[3D scene scripts]
- - - -
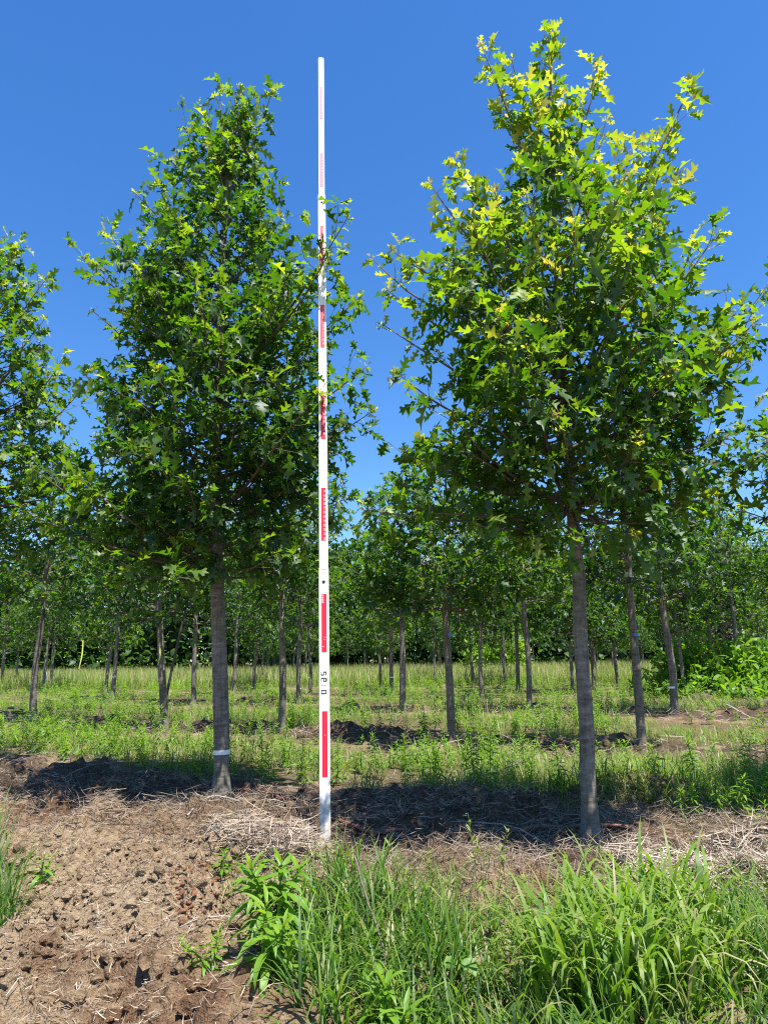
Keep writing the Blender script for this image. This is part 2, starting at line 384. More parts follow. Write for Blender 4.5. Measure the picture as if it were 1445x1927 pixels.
# ------------------------------------------------------------------ leaf and blade shapes
HALF = [(0.0, .010), (.14, .010), (.20, .07), (.29, .17), (.32, .16), (.37, .07), (.44, .085), (.55, .28), (.62, .33), (.63, .22), (.64, .09),
        (.71, .10), (.83, .25), (.89, .20), (.86, .075), (1.0, .0)]
HALF_MID = [(0.0, .012), (.16, .02), (.30, .18), (.38, .07), (.60, .33), (.64, .09), (.86, .24), (.87, .07), (1.0, .0)]
HALF_LOW = [(0.0, .02), (.25, .22), (.40, .10), (.62, .36), (.70, .11), (1.0, .0)]
def oak_leaf(half, fold=.25, curl=.25, twist=0.0, wave=0.0):
    h = np.array(half) * [1, .88]; n = len(h)
    xm = np.clip(h[:, 0] - .45 * h[:, 1], 0, 1); xm = np.maximum.accumulate(xm)
    mid = np.c_[xm, np.zeros(n), np.zeros(n)]
    up = np.c_[h[:, 0], h[:, 1], fold * h[:, 1]]; dn = np.c_[h[:, 0], -h[:, 1], fold * h[:, 1]]
    V = np.vstack([mid, up, dn])
    V[:, 2] += -curl * V[:, 0] ** 2 + wave * np.sin(V[:, 0] * 9) * np.abs(V[:, 1]) * 1.5 + twist * V[:, 0] * V[:, 1]
    i = np.arange(n - 1)
    return V, np.vstack([np.c_[i, i + 1, n + i + 1, n + i], np.c_[i, 2 * n + i, 2 * n + i + 1, i + 1]])
BENDS = [(.3, .25, .2, .05), (.7, .45, .5, .15), (.2, .7, -.7, .2), (-.35, .40, .4, .25), (.5, -.25, -.4, .15), (.9, .8, .3, .1)]
LEAVES_HI = [oak_leaf(HALF, *b) for b in BENDS]
LEAVES_MID = [oak_leaf(HALF_MID, *b) for b in BENDS]
LEAVES_LOW = [oak_leaf(HALF_LOW, *b) for b in BENDS]

def blade_shape(n=5, width=.02, droop=.5, fold=.3, taper=.55, power=2.0):
    """grass or lance leaf along +x of length 1, n cross ribs, drooping along -z"""
    t = np.linspace(0, 1, n + 1)
    w = width * np.where(t < taper, .55 + .45 * t / taper, 1 - ((t - taper) / (1 - taper)) ** 1.6)
    ang = droop * t ** power
    dt = 1.0 / n
    x = np.r_[0, np.cumsum(np.cos(ang[1:]) * dt)]; z = np.r_[0, -np.cumsum(np.sin(ang[1:]) * dt)]
    V = np.vstack([np.c_[x, w, z], np.c_[x, -w, z]])
    i = np.arange(n)
    return V, np.c_[i, n + 1 + i, n + 2 + i, i + 1]
def frames(D, up=None, roll=None):
    """orientation matrices with x along D"""
    D = unit(D); n = len(D)
    if up is None: up = np.tile([0, 0, 1.0], (n, 1))
    Y = unit(np.cross(up, D)); Z = np.cross(D, Y)
    if roll is not None:
        c, s = np.cos(roll)[:, None], np.sin(roll)[:, None]
        Y, Z = Y * c + Z * s, Z * c - Y * s
    return np.stack([D, Y, Z], -1)

# ------------------------------------------------------------------ oak trees
def grow(r, trunk, branches, leaf_len, twig_len=(.16, .34), twig_gap=.085, leaf_gap=.045, young=.0, droop=.25, low=False):
    """leaves and twigs for a list of branch paths; returns twig tubes and the leaf arrays"""
    LP, LD, LU, LS, LT, twigs = [], [], [], [], [], []
    for path, dens, yb in branches:
        path = np.asarray(path); seg = np.linalg.norm(np.diff(path, axis=0), axis=1); s = np.r_[0, np.cumsum(seg)]; Lb = s[-1]
        def pt(q): return np.array([np.interp(q, s, path[:, k]) for k in range(3)])
        def tn(q): return unit(pt(min(q + .03, Lb)) - pt(max(q - .03, 0)))
        q = Lb * .16 + r.uniform(0, twig_gap); side = r.choice([-1, 1])
        stems = [(path, s, Lb, tn, pt, True)]
        while q < Lb * .97:
            t = tn(q); h = unit(np.cross(t, [0, 0, 1.0]) + 1e-6); fr = q / Lb
            a = r.uniform(.5, 1.05); v = r.normal(.18, .38)
            d = unit(t * math.cos(a) + side * h * math.sin(a) + np.array([0, 0, v]))
            L = r.uniform(*twig_len) * (.42 if dens < .72 else 1) * (1.15 - .55 * fr) * (1 if Lb > .4 else .6)
            p0 = pt(q); mid = p0 + d * L * .5 + r.normal(0, .015, 3); end = p0 + d * L + np.array([0, 0, -droop * L * .3 + .1 * L]) + r.normal(0, .02, 3)
            tp = smooth_path([p0, mid, end], 5); twigs.append((tp, .0026 * (1.3 - fr * .5)))
            ss = np.r_[0, np.cumsum(np.linalg.norm(np.diff(tp, axis=0), axis=1))]
            stems.append((tp, ss, ss[-1], None, None, False)); side = -side
            q += twig_gap * r.uniform(.6, 1.5) / dens
        for P, ss, L, f1, f2, main in stems:
            start = L * (.45 if main else .22)
            u = start + r.uniform(0, leaf_gap)
            spots = []
            while u < L: spots.append(u); u += leaf_gap * r.uniform(.55, 1.5) / dens
            spots += [L * .99] * (4 if not main else 5)
            for u in spots:
                p = np.array([np.interp(u, ss, P[:, k]) for k in range(3)])
                p2 = np.array([np.interp(max(u - .04, 0), ss, P[:, k]) for k in range(3)])
                t = unit(p - p2 + 1e-9); tip = u / L
                ph = r.uniform(0, 2 * math.pi); e = unit(np.cross(t, [.3, .2, .93]) + 1e-6); e2 = np.cross(t, e)
                spread = r.uniform(.5, 1.25)
                d = unit(t * math.cos(spread) + (e * math.cos(ph) + e2 * math.sin(ph)) * math.sin(spread) + np.array([0, 0, r.normal(-.08, .22)]))
                fresh = yb + (.34 * max(0, tip - .6) / .4 if main else .10 * tip) + r.normal(0, .14)
                sz = leaf_len * min(r.lognormal(-.08, .27), 1.45) * (1 - .45 * (tip > .9 and main))
                LP.append(p); LD.append(d); LS.append(sz); LT.append(min(.23 + fresh, .88))
                LU.append(unit(np.array([r.normal(0, .6), r.normal(0, .6), 1.0])))
            if main:                                      # soft bronze shoot at the very tip
                for _ in range(4):
                    LP.append(P[-1] + r.normal(0, .008, 3)); LD.append(unit(unit(P[-1] - P[-2]) + r.normal(0, .7, 3))); LS.append(leaf_len * r.uniform(.2, .38)); LT.append(r.uniform(.8, 1.02))
                    LU.append(unit(r.normal(0, 1, 3) + [0, 0, 1]))
    return twigs, np.array(LP), np.array(LD), np.array(LU), np.array(LS), np.clip(np.array(LT), 0, 1.05)

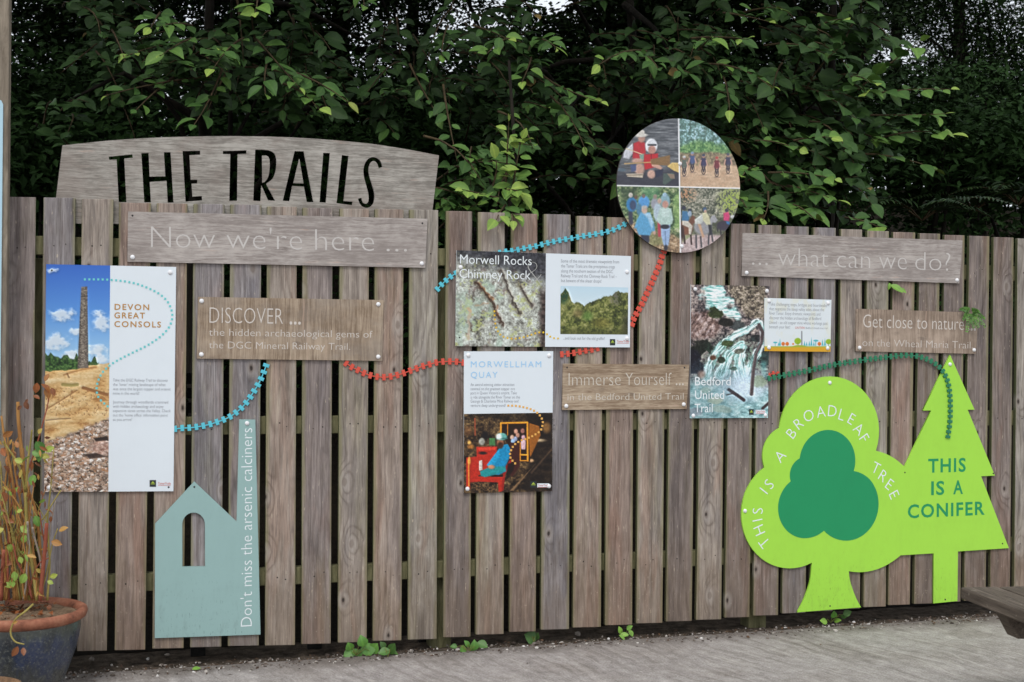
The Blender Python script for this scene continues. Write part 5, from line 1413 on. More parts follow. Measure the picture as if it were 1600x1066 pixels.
- - - -
OBJECTIVE:
Restate the whole of the material word for word without the pictures.

EXERCISE RESULT:
Keep writing the Blender script for this image. This is part 2, starting at line 384. More parts follow. Write for Blender 4.5. Measure the picture as if it were 1445x1927 pixels.
# ------------------------------------------------------------------ leaf and blade shapes
HALF = [(0.0, .010), (.14, .010), (.20, .07), (.29, .17), (.32, .16), (.37, .07), (.44, .085), (.55, .28), (.62, .33), (.63, .22), (.64, .09),
        (.71, .10), (.83, .25), (.89, .20), (.86, .075), (1.0, .0)]
HALF_MID = [(0.0, .012), (.16, .02), (.30, .18), (.38, .07), (.60, .33), (.64, .09), (.86, .24), (.87, .07), (1.0, .0)]
HALF_LOW = [(0.0, .02), (.25, .22), (.40, .10), (.62, .36), (.70, .11), (1.0, .0)]
def oak_leaf(half, fold=.25, curl=.25, twist=0.0, wave=0.0):
    h = np.array(half) * [1, .88]; n = len(h)
    xm = np.clip(h[:, 0] - .45 * h[:, 1], 0, 1); xm = np.maximum.accumulate(xm)
    mid = np.c_[xm, np.zeros(n), np.zeros(n)]
    up = np.c_[h[:, 0], h[:, 1], fold * h[:, 1]]; dn = np.c_[h[:, 0], -h[:, 1], fold * h[:, 1]]
    V = np.vstack([mid, up, dn])
    V[:, 2] += -curl * V[:, 0] ** 2 + wave * np.sin(V[:, 0] * 9) * np.abs(V[:, 1]) * 1.5 + twist * V[:, 0] * V[:, 1]
    i = np.arange(n - 1)
    return V, np.vstack([np.c_[i, i + 1, n + i + 1, n + i], np.c_[i, 2 * n + i, 2 * n + i + 1, i + 1]])
BENDS = [(.3, .25, .2, .05), (.7, .45, .5, .15), (.2, .7, -.7, .2), (-.35, .40, .4, .25), (.5, -.25, -.4, .15), (.9, .8, .3, .1)]
LEAVES_HI = [oak_leaf(HALF, *b) for b in BENDS]
LEAVES_MID = [oak_leaf(HALF_MID, *b) for b in BENDS]
LEAVES_LOW = [oak_leaf(HALF_LOW, *b) for b in BENDS]

def blade_shape(n=5, width=.02, droop=.5, fold=.3, taper=.55, power=2.0):
    """grass or lance leaf along +x of length 1, n cross ribs, drooping along -z"""
    t = np.linspace(0, 1, n + 1)
    w = width * np.where(t < taper, .55 + .45 * t / taper, 1 - ((t - taper) / (1 - taper)) ** 1.6)
    ang = droop * t ** power
    dt = 1.0 / n
    x = np.r_[0, np.cumsum(np.cos(ang[1:]) * dt)]; z = np.r_[0, -np.cumsum(np.sin(ang[1:]) * dt)]
    V = np.vstack([np.c_[x, w, z], np.c_[x, -w, z]])
    i = np.arange(n)
    return V, np.c_[i, n + 1 + i, n + 2 + i, i + 1]
def frames(D, up=None, roll=None):
    """orientation matrices with x along D"""
    D = unit(D); n = len(D)
    if up is None: up = np.tile([0, 0, 1.0], (n, 1))
    Y = unit(np.cross(up, D)); Z = np.cross(D, Y)
    if roll is not None:
        c, s = np.cos(roll)[:, None], np.sin(roll)[:, None]
        Y, Z = Y * c + Z * s, Z * c - Y * s
    return np.stack([D, Y, Z], -1)

# ------------------------------------------------------------------ oak trees
def grow(r, trunk, branches, leaf_len, twig_len=(.16, .34), twig_gap=.085, leaf_gap=.045, young=.0, droop=.25, low=False):
    """leaves and twigs for a list of branch paths; returns twig tubes and the leaf arrays"""
    LP, LD, LU, LS, LT, twigs = [], [], [], [], [], []
    for path, dens, yb in branches:
        path = np.asarray(path); seg = np.linalg.norm(np.diff(path, axis=0), axis=1); s = np.r_[0, np.cumsum(seg)]; Lb = s[-1]
        def pt(q): return np.array([np.interp(q, s, path[:, k]) for k in range(3)])
        def tn(q): return unit(pt(min(q + .03, Lb)) - pt(max(q - .03, 0)))
        q = Lb * .16 + r.uniform(0, twig_gap); side = r.choice([-1, 1])
        stems = [(path, s, Lb, tn, pt, True)]
        while q < Lb * .97:
            t = tn(q); h = unit(np.cross(t, [0, 0, 1.0]) + 1e-6); fr = q / Lb
            a = r.uniform(.5, 1.05); v = r.normal(.18, .38)
            d = unit(t * math.cos(a) + side * h * math.sin(a) + np.array([0, 0, v]))
            L = r.uniform(*twig_len) * (.42 if dens < .72 else 1) * (1.15 - .55 * fr) * (1 if Lb > .4 else .6)
            p0 = pt(q); mid = p0 + d * L * .5 + r.normal(0, .015, 3); end = p0 + d * L + np.array([0, 0, -droop * L * .3 + .1 * L]) + r.normal(0, .02, 3)
            tp = smooth_path([p0, mid, end], 5); twigs.append((tp, .0026 * (1.3 - fr * .5)))
            ss = np.r_[0, np.cumsum(np.linalg.norm(np.diff(tp, axis=0), axis=1))]
            stems.append((tp, ss, ss[-1], None, None, False)); side = -side
            q += twig_gap * r.uniform(.6, 1.5) / dens
        for P, ss, L, f1, f2, main in stems:
            start = L * (.45 if main else .22)
            u = start + r.uniform(0, leaf_gap)
            spots = []
            while u < L: spots.append(u); u += leaf_gap * r.uniform(.55, 1.5) / dens
            spots += [L * .99] * (4 if not main else 5)
            for u in spots:
                p = np.array([np.interp(u, ss, P[:, k]) for k in range(3)])
                p2 = np.array([np.interp(max(u - .04, 0), ss, P[:, k]) for k in range(3)])
                t = unit(p - p2 + 1e-9); tip = u / L
                ph = r.uniform(0, 2 * math.pi); e = unit(np.cross(t, [.3, .2, .93]) + 1e-6); e2 = np.cross(t, e)
                spread = r.uniform(.5, 1.25)
                d = unit(t * math.cos(spread) + (e * math.cos(ph) + e2 * math.sin(ph)) * math.sin(spread) + np.array([0, 0, r.normal(-.08, .22)]))
                fresh = yb + (.34 * max(0, tip - .6) / .4 if main else .10 * tip) + r.normal(0, .14)
                sz = leaf_len * min(r.lognormal(-.08, .27), 1.45) * (1 - .45 * (tip > .9 and main))
                LP.append(p); LD.append(d); LS.append(sz); LT.append(min(.23 + fresh, .88))
                LU.append(unit(np.array([r.normal(0, .6), r.normal(0, .6), 1.0])))
            if main:                                      # soft bronze shoot at the very tip
                for _ in range(4):
                    LP.append(P[-1] + r.normal(0, .008, 3)); LD.append(unit(unit(P[-1] - P[-2]) + r.normal(0, .7, 3))); LS.append(leaf_len * r.uniform(.2, .38)); LT.append(r.uniform(.8, 1.02))
                    LU.append(unit(r.normal(0, 1, 3) + [0, 0, 1]))
    return twigs, np.array(LP), np.array(LD), np.array(LU), np.array(LS), np.clip(np.array(LT), 0, 1.05)

The Blender Python script for this scene continues. Write part 5, from line 1413 on. More parts follow. Measure the picture as if it were 1600x1066 pixels.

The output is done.